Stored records
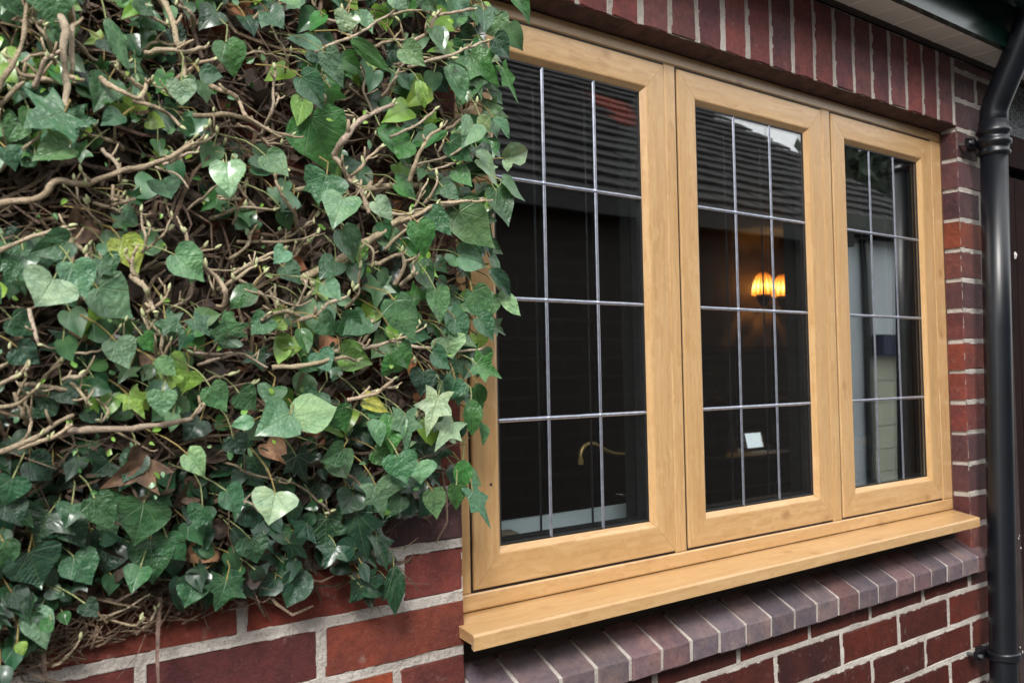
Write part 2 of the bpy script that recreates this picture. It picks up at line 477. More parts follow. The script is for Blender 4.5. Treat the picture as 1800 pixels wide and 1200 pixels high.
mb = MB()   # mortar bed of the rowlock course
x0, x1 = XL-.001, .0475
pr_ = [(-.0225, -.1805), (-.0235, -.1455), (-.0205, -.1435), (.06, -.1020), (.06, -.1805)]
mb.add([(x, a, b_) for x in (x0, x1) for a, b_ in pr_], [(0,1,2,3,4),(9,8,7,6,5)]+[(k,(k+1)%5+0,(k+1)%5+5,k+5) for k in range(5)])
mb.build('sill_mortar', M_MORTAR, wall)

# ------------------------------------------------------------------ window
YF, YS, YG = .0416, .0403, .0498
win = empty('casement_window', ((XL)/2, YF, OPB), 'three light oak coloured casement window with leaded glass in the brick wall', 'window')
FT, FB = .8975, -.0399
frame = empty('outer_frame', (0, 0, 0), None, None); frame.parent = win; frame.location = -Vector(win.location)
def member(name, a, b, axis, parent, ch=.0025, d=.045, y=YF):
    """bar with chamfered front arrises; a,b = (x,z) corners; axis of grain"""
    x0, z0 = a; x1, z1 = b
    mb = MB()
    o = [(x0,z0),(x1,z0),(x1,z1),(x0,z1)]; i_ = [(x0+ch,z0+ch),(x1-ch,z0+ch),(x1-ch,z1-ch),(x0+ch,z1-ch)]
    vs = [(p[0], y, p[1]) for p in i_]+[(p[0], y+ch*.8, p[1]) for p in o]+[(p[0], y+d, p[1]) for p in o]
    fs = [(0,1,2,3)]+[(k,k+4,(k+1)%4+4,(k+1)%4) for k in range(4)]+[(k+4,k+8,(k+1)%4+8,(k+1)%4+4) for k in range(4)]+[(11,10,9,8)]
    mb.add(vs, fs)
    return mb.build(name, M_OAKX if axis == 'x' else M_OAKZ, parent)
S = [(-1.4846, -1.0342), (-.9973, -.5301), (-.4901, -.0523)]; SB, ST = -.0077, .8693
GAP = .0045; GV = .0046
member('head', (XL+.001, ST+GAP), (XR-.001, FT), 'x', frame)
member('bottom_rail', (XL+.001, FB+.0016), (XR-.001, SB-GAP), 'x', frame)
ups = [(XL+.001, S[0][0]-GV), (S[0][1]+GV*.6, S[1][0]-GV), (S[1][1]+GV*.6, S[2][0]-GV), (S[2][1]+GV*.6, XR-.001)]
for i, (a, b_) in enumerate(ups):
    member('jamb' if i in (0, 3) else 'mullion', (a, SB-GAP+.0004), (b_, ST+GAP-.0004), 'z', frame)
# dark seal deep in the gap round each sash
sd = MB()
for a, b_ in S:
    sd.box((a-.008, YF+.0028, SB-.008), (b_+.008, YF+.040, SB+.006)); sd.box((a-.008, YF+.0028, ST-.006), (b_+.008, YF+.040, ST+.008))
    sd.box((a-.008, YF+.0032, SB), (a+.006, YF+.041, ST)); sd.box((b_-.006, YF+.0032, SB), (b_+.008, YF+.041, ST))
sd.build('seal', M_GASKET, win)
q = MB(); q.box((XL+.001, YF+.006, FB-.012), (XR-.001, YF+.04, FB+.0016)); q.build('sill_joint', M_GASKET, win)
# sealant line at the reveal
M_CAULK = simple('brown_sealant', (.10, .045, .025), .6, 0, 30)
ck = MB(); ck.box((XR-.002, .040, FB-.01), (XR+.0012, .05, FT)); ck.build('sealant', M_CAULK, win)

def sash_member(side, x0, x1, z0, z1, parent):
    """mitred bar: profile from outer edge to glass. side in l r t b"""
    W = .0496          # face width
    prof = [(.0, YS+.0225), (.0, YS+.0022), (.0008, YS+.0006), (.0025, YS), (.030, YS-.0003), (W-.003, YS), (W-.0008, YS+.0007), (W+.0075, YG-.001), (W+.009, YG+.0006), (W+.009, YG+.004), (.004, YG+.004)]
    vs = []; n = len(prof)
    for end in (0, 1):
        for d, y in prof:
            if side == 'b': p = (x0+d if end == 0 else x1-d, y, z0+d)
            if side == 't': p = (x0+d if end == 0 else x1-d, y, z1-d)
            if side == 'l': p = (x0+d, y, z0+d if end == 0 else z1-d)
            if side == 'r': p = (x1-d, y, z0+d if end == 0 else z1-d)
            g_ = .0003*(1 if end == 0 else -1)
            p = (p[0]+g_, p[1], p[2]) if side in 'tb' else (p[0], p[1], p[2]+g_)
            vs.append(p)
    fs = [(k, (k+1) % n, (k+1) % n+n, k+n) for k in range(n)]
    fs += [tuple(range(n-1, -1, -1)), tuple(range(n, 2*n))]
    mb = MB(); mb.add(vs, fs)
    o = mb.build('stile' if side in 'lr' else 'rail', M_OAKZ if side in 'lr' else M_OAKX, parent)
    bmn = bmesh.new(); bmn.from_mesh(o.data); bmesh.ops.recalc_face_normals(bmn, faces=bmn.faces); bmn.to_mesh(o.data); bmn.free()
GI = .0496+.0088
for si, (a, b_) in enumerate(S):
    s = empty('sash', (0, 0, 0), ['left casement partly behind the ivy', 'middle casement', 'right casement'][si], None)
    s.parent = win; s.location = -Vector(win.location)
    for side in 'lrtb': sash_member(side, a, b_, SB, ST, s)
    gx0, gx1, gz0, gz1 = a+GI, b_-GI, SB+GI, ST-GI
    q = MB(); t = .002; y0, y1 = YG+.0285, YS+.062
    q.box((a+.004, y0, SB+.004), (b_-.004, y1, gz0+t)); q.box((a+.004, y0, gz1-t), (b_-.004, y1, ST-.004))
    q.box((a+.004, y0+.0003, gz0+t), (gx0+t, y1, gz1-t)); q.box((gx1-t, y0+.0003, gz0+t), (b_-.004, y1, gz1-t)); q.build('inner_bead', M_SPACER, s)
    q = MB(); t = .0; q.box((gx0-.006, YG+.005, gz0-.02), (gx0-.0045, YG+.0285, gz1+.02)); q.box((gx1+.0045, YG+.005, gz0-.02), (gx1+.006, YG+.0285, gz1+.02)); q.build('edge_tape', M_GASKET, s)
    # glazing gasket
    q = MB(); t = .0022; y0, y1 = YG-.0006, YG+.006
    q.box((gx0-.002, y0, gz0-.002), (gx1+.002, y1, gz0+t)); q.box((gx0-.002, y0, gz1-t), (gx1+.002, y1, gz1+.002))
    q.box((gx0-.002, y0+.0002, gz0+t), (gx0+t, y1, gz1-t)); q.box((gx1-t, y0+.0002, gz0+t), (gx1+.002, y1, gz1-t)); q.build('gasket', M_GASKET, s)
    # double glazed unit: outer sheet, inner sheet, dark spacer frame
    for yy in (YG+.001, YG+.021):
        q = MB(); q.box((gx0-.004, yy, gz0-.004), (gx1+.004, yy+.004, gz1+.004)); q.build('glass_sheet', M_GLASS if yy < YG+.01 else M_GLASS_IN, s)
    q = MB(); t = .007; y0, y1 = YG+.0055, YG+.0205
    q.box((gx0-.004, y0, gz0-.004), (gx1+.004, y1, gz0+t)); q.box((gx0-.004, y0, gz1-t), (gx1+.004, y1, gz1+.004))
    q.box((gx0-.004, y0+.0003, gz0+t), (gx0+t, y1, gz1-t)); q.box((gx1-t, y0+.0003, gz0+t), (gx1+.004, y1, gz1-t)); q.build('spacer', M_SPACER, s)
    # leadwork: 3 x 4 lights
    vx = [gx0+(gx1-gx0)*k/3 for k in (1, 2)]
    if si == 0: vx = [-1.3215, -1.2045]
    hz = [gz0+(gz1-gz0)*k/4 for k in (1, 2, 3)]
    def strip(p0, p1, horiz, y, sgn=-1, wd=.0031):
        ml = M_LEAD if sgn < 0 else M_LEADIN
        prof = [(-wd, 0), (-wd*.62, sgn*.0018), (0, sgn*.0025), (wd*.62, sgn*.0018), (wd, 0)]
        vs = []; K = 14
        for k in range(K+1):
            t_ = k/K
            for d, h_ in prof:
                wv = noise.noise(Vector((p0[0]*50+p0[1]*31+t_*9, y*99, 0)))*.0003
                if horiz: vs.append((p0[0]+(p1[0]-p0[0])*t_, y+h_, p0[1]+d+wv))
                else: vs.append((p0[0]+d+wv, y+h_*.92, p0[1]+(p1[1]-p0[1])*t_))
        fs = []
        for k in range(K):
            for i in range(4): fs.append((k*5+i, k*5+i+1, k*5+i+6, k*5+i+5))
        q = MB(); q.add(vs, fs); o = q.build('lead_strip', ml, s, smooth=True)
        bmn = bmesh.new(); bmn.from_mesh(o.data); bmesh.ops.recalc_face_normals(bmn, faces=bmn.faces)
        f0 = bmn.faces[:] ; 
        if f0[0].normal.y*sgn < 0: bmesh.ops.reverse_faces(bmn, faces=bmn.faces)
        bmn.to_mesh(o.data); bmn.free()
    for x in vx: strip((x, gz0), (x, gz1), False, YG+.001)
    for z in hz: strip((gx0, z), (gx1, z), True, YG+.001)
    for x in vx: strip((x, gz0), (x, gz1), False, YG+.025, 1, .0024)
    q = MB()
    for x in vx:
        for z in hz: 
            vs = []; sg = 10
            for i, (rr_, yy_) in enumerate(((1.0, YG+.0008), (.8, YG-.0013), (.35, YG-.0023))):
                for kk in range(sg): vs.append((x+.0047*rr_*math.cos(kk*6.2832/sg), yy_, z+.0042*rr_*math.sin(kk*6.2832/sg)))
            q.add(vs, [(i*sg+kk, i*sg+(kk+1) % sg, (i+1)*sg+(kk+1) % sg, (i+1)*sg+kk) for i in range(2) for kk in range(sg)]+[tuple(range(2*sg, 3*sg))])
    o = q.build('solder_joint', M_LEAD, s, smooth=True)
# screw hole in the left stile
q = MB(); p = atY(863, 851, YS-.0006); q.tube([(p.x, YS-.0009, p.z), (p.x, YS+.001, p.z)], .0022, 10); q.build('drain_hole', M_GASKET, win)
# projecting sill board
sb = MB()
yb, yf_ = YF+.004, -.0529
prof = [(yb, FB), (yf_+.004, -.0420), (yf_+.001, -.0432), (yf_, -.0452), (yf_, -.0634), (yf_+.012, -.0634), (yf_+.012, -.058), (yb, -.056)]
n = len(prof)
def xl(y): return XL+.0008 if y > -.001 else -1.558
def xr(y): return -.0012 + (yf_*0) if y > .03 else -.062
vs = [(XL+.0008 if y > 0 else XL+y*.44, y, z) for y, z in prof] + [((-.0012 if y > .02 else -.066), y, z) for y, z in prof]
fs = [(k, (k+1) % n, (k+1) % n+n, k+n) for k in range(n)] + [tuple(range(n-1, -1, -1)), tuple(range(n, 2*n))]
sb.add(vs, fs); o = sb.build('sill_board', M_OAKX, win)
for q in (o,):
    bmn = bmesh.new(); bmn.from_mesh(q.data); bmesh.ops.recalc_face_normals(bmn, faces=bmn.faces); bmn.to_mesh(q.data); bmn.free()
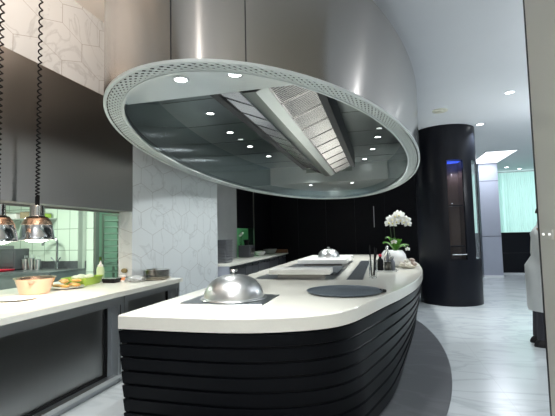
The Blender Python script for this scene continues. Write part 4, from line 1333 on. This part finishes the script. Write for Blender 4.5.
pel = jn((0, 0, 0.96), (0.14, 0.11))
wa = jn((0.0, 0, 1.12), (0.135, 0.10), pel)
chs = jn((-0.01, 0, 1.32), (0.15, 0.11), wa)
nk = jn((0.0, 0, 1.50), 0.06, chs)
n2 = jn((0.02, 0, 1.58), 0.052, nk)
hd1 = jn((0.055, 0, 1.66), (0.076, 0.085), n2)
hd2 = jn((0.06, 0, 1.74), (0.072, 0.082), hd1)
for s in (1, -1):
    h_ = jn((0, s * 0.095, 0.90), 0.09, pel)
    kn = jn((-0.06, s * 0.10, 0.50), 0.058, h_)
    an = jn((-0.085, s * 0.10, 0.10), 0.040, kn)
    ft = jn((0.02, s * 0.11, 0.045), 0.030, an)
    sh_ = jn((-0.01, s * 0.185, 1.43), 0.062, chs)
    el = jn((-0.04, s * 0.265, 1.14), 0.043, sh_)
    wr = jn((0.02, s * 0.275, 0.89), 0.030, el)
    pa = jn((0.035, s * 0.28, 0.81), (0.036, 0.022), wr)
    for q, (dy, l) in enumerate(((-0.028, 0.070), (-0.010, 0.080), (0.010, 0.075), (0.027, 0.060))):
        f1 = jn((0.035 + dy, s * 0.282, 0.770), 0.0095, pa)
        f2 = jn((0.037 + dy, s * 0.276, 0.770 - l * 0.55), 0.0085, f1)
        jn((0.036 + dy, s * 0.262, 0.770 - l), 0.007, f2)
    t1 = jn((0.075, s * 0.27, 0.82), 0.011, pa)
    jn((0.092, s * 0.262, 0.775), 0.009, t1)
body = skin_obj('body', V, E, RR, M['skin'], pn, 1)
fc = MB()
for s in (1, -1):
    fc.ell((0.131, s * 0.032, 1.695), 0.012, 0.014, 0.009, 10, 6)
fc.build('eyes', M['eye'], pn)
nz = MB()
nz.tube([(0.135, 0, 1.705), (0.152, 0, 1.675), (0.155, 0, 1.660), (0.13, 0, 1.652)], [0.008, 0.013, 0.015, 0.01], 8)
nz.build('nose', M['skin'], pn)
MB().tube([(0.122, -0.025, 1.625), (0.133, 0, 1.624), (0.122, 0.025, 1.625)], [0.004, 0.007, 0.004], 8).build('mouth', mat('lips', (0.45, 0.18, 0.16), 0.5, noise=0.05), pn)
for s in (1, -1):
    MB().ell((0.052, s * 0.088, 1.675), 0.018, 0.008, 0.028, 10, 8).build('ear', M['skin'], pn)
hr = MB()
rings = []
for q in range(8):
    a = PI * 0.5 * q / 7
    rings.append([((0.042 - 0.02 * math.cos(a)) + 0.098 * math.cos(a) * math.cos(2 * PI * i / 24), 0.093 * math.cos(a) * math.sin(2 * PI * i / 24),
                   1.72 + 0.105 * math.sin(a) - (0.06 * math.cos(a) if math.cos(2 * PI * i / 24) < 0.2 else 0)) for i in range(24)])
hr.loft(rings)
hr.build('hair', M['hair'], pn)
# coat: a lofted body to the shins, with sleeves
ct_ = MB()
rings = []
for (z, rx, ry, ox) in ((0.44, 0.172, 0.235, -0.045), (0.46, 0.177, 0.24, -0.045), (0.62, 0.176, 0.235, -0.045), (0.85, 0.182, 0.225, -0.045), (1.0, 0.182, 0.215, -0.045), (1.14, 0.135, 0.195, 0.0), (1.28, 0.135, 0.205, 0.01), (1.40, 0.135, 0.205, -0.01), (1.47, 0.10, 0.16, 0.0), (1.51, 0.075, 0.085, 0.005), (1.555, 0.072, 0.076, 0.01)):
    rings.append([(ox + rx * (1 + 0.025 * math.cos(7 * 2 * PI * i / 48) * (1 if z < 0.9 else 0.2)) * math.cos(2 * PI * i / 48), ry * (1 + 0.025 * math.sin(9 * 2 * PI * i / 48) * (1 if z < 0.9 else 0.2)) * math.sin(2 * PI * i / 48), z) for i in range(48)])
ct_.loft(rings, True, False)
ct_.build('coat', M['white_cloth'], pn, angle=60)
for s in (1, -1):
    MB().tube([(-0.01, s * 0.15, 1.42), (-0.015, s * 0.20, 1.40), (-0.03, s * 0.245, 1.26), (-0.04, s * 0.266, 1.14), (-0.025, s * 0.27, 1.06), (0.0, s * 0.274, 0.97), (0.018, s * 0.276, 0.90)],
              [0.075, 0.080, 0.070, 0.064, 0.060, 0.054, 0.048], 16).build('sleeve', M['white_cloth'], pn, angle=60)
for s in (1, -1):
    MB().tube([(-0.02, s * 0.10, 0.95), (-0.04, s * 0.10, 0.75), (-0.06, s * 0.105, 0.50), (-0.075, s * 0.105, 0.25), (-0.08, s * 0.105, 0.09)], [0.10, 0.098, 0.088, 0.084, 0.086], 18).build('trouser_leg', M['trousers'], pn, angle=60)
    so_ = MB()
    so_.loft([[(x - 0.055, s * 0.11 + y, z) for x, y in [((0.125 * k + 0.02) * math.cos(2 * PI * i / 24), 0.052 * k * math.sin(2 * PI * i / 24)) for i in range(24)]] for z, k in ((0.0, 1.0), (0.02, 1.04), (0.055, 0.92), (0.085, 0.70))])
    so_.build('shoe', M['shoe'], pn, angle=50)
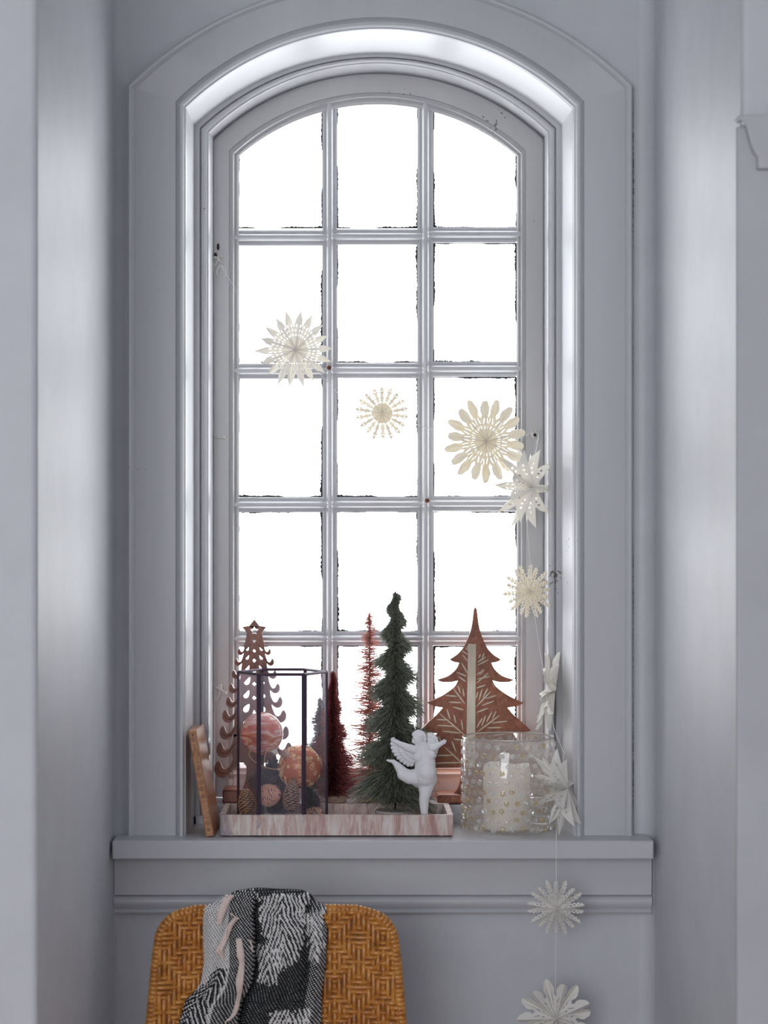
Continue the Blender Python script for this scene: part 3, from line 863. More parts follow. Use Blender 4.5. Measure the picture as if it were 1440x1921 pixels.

**GIVEN EXERCISE:**
From the records above, pull out each line that has "this".

**CORRECT ANSWER:**
Write part 2 of the bpy script that recreates this picture. It picks up at line 477. More parts follow. The script is for Blender 4.5. Treat the picture as 1800 pixels wide and 1200 pixels high.
The Blender Python script for this scene continues. Write part 4, from line 1333 on. This part finishes the script. Write for Blender 4.5.
Continue the Blender Python script for this scene: part 3, from line 863. More parts follow. Use Blender 4.5. Measure the picture as if it were 1440x1921 pixels.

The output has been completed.